Gravity and Levitation
This text was written for the group exhibition ASCENSION an intervention @ Koppel, 177-180 Piccadilly, London.
Private viewing : Jan. 06 17h-20h : open 7th-12th Jan. 13h-18h : closing event 12th Jan 17h-20h
Gravity sucks. It is a force which tries to pull two objects toward each other. Anything which has mass also has a gravitational pull. The more massive an object is, the stronger its gravitational pull. Earth's gravity is what keeps you on the ground and what causes objects to fall. Gravity is what holds the planets in orbit around the Sun and what keeps the Moon in orbit around Earth. The closer you are to an object, the stronger its gravitational pull is.

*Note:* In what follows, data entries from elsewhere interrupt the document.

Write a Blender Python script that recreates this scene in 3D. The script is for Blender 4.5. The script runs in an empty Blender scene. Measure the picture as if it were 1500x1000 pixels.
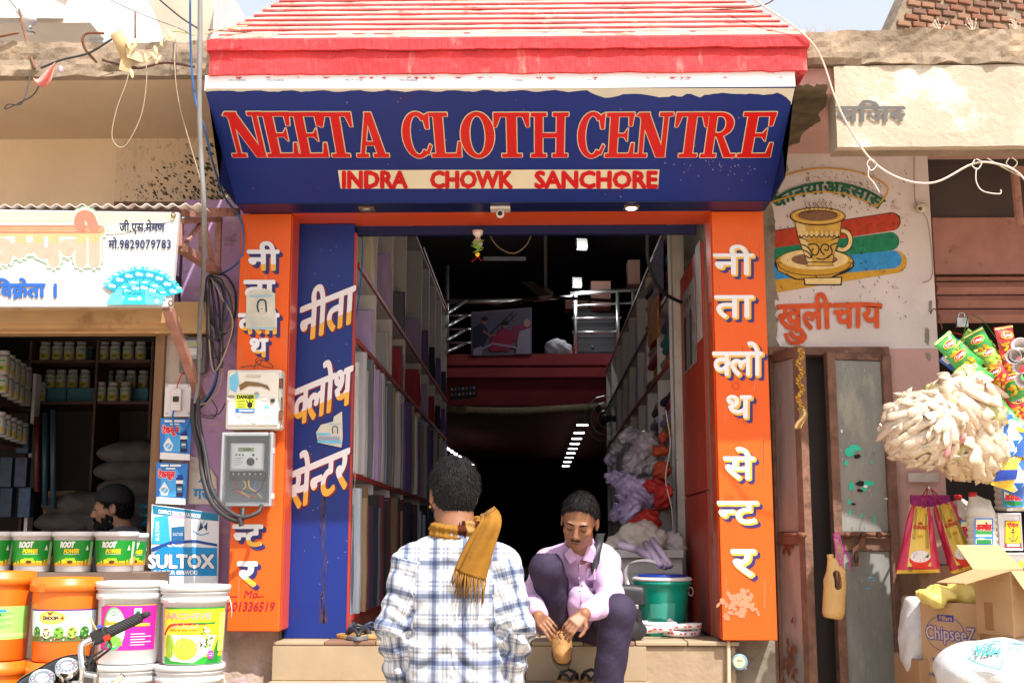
import bpy, bmesh, math, random
import numpy as np
from mathutils import Vector, Matrix, Euler, noise
random.seed(7)
R_ = math.radians
sc = bpy.context.scene
COL = sc.collection
# ------------------------------------------------------------------ camera, sky, sun, exposure
FPX = 1800.0
CAMZ = 1.4
TILT = math.atan(290 / FPX)
YAW = math.atan(35 / FPX)
cam = bpy.data.cameras.new('camera'); camo = bpy.data.objects.new('camera', cam); COL.objects.link(camo)
camo.location = (0, 0, CAMZ); camo.rotation_euler = (math.pi / 2 + TILT, 0, YAW)
cam.sensor_width = 36; cam.lens = 36 * FPX / 1500; cam.clip_start = 0.05; cam.clip_end = 500
sc.camera = camo
SUN_EL, SUN_AZ = R_(57), R_(36)          # azimuth: how far to the right of straight behind the camera
world = bpy.data.worlds.new('World'); sc.world = world; world.use_nodes = True
wn = world.node_tree; bg = wn.nodes['Background']
sky = wn.nodes.new('ShaderNodeTexSky'); sky.sky_type = 'NISHITA'; sky.sun_disc = False
sky.sun_elevation = SUN_EL; sky.sun_rotation = math.pi - SUN_AZ
sky.air_density = 1.0; sky.dust_density = 7.0; sky.ozone_density = 0.8
hz = wn.nodes.new('ShaderNodeMix'); hz.data_type = 'RGBA'; hz.inputs[0].default_value = .5; hz.inputs[7].default_value = (4.2, 4.25, 4.4, 1)   # thin bright haze over the whole sky
wn.links.new(sky.outputs[0], hz.inputs[6]); wn.links.new(hz.outputs[2], bg.inputs[0]); bg.inputs[1].default_value = 0.15
sl = bpy.data.lights.new('sun', 'SUN'); sl.energy = 4.0; sl.angle = R_(0.6); sl.color = (1.0, 0.965, 0.90)
so = bpy.data.objects.new('sun', sl); COL.objects.link(so)
sdir = Vector((math.sin(SUN_AZ) * math.cos(SUN_EL), -math.cos(SUN_AZ) * math.cos(SUN_EL), math.sin(SUN_EL)))
so.rotation_euler = sdir.to_track_quat('Z', 'Y').to_euler()
sc.view_settings.view_transform = 'Standard'; sc.view_settings.look = 'None'
sc.view_settings.exposure = 0.98; sc.view_settings.gamma = 1.0; sc.view_settings.use_curve_mapping = False
RM = Euler((math.pi / 2 + TILT, 0, YAW)).to_matrix()
def ray(px, py):
 return RM @ Vector(((px - 750) / FPX, (500 - py) / FPX, -1))
def P(px, py, Y):
 "world point seen at pixel (px, py) of the 1500x1000 photograph, at depth Y"
 d = ray(px, py); return Vector((0, 0, CAMZ)) + d * (Y / d.y)
def WX(px, py, Y): return P(px, py, Y).x
def WZ(py, Y, px=785): return P(px, py, Y).z
def PM(Y): return Y / FPX                 # metres per pixel, about
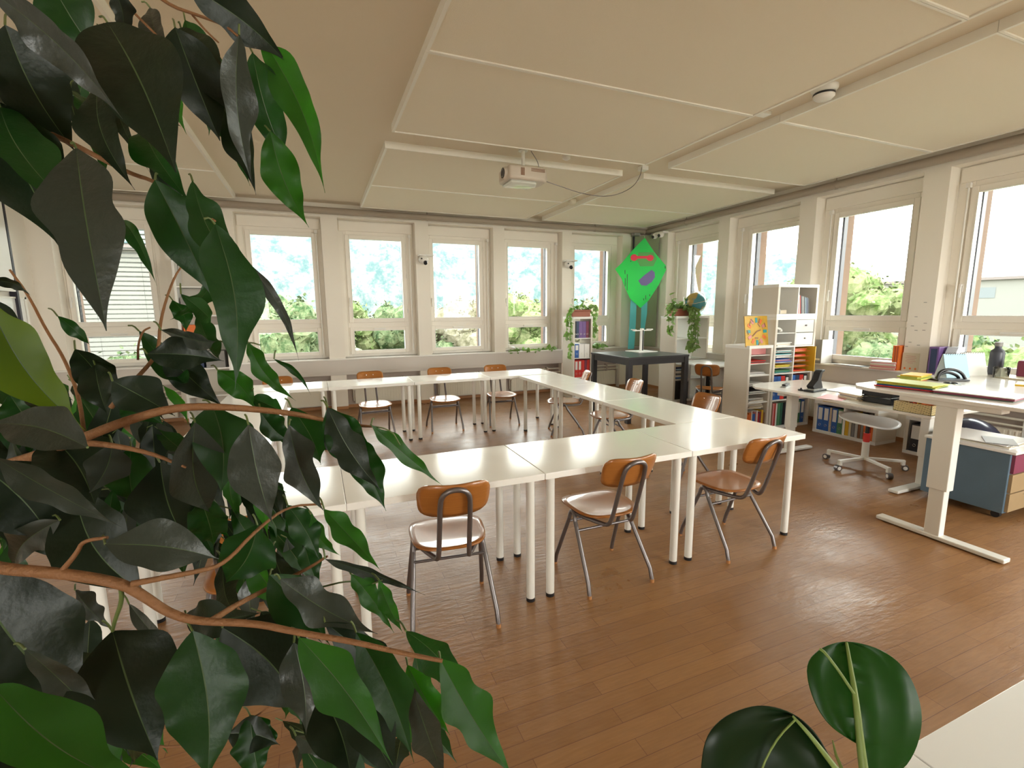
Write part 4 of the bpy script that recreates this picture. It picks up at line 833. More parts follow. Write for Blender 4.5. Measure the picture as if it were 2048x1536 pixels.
# ================================================================== PROJECTOR
pj = thing('projector', 'white video projector hanging from the ceiling on a short pole', 'projector', (2.18, 4.95, 3.05), R(0))
prof = [(-.23, -.16), (-.13, -.17), (.17, -.16), (.23, -.11), (.24, 0), (.23, .11), (.17, .16), (-.13, .17), (-.23, .16)]
M['pjbody'] = mat('warm_white_plastic', (.62, .54, .46), .4)
MB().prism(prof, -.07, .075).obj('body', M['pjbody'], pj, bevel=.03, seg=4, smooth=True)
MB().m(0).prism([(-.2, -.13), (.1, -.13), (.15, 0), (.1, .13), (-.2, .13)], -.1, -.06).obj('base_bulge', mat('glossy_white_plastic', (.7, .72, .66), .08), pj, bevel=.02, seg=3, smooth=True)
lb = MB().cyl((-.22, .0-.06, 0), (-.262, -.06, 0), .068, .06, 28).obj('lens_barrel', M['pjbody'], pj); MB().cyl((-.255, -.06, 0), (-.266, -.06, 0), .052, n=28).obj('lens', mat('lens_glass', (.01, .01, .02), .03), lb); MB().tube([Vector((-.266, -.06+.035*math.cos(a_), .035*math.sin(a_))) for a_ in [2*PI*i/24 for i in range(24)]], .005, 6, closed=True).obj('lens_ring', M['tube'], lb)
q = MB(); [q.box(-.1+.016*i, -.092+.016*i, -.173, -.163, -.03, .045) for i in range(3)]; [q.box(.02, .18, -.166, -.158, .02+.012*i, .026+.012*i) for i in range(3)]; q.obj('vent', K('brown'), pj)
MB().cyl((0, 0, .07), (0, 0, .27), .02).obj('ceiling_pole', M['steelw'], pj); MB().cyl((0, 0, .262), (0, 0, .279), .05).obj('ceiling_plate', M['steelw'], pj)
def cable(pts, label, r=.004, m_=None): o = MB().tube(smooth(pts, 3), r, 8).obj('cable', m_ or M['tube']); return tag(o, label, 'cable')
cable([(2.40, 4.95, 3.04), (2.6, 4.95, 3.0), (2.95, 4.95, 2.93), (3.3, 4.95, 2.93), (3.6, 4.95, 3.05), (3.72, 4.95, 3.2), (3.74, 4.95, 3.32)], 'dark projector cable sagging to the right junction of the ceiling panels')
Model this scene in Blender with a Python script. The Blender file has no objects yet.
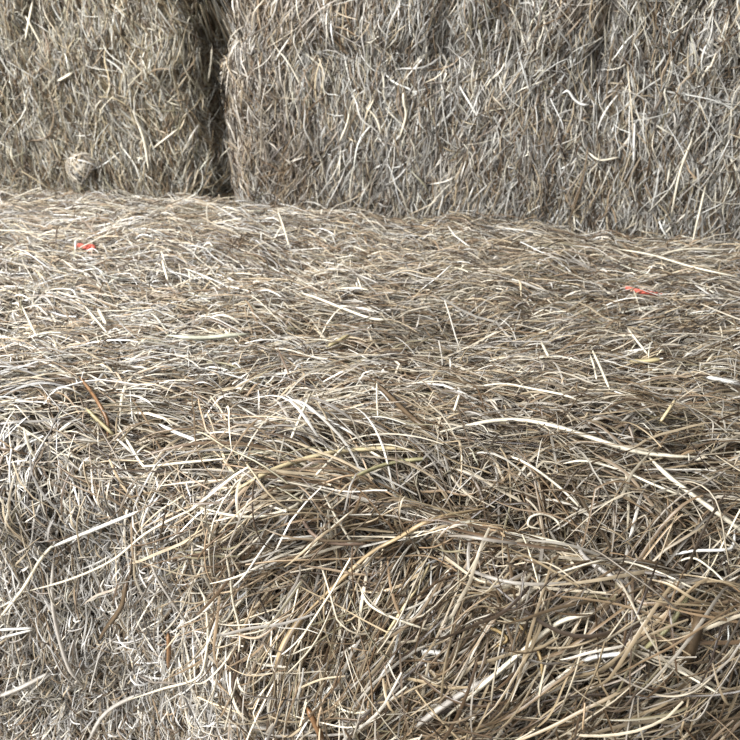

What is not gravity is grace.
For her part, St. Teresa of Avila the 16th century mystic, writer and reformer was greatly embarrassed by her levitations and prayed that they would stop, and by all accounts they decreased greatly in her later life. She writes, “One sees one’s body being lifted up from the ground; and although the spirit draws it after itself, and if no resistance is offered does so very gently, one does not lose consciousness — at least, I myself have had sufficient to enable me to realize that I was being lifted up.” As with all claims of the miraculous, the Church has been on guard against exaggeration or fabrication. (I’ve told you a million times not to exaggerate).
In the illusion of levitation, a magician raises an object or person into the air, and a psychic or medium's levitation might consist of a table rising slowly into the air. The illusion of levitation can be achieved using hidden supports, strong magnets, counterweights, mirrors, wire-rigging, optical illusions, air pressure, buoyancy, and computer generated imagery (CGI). These techniques are commonly employed in magic performances, art installations, and visual effects in the entertainment industry.
There are also scientifically valid examples of levitation, from the simple occurrence of a feather being blown upward by a breeze to magnetic levitation, when a powerful magnet exerts a force that's strong enough to raise a metal object into the air.
Superconducting levitation aka the Meissner-Ochsenfeld effect occurs when a material is super-cooled and becomes superconducting, it expels magnetic fields from its interior, creating a perfect diamagnetism. This expulsion of magnetic fields leads to the levitation of the superconductor above a magnet.
In acoustic levitation a lattice of sound waves is pitched above the range of human hearing and used to lift and move objects against the force of gravity. Ultrasonic levitation of objects include beads, electronics parts, matches, screws, nuts, and alcohol droplets. Researchers have dramatized the advances by levitating such things as bees, ants and fish.
Without exaggeration, I tell you that I once levitated as a child, the night before my grandfather’s funeral. I lifted off the bedroom floor and onto my bed. It happened without me realizing it. My older sister was witness. We thought it was funny. But what do I know? I ain’t no saint. I ain’t no bee. I was just a kid unfamiliar with the gravity of grief.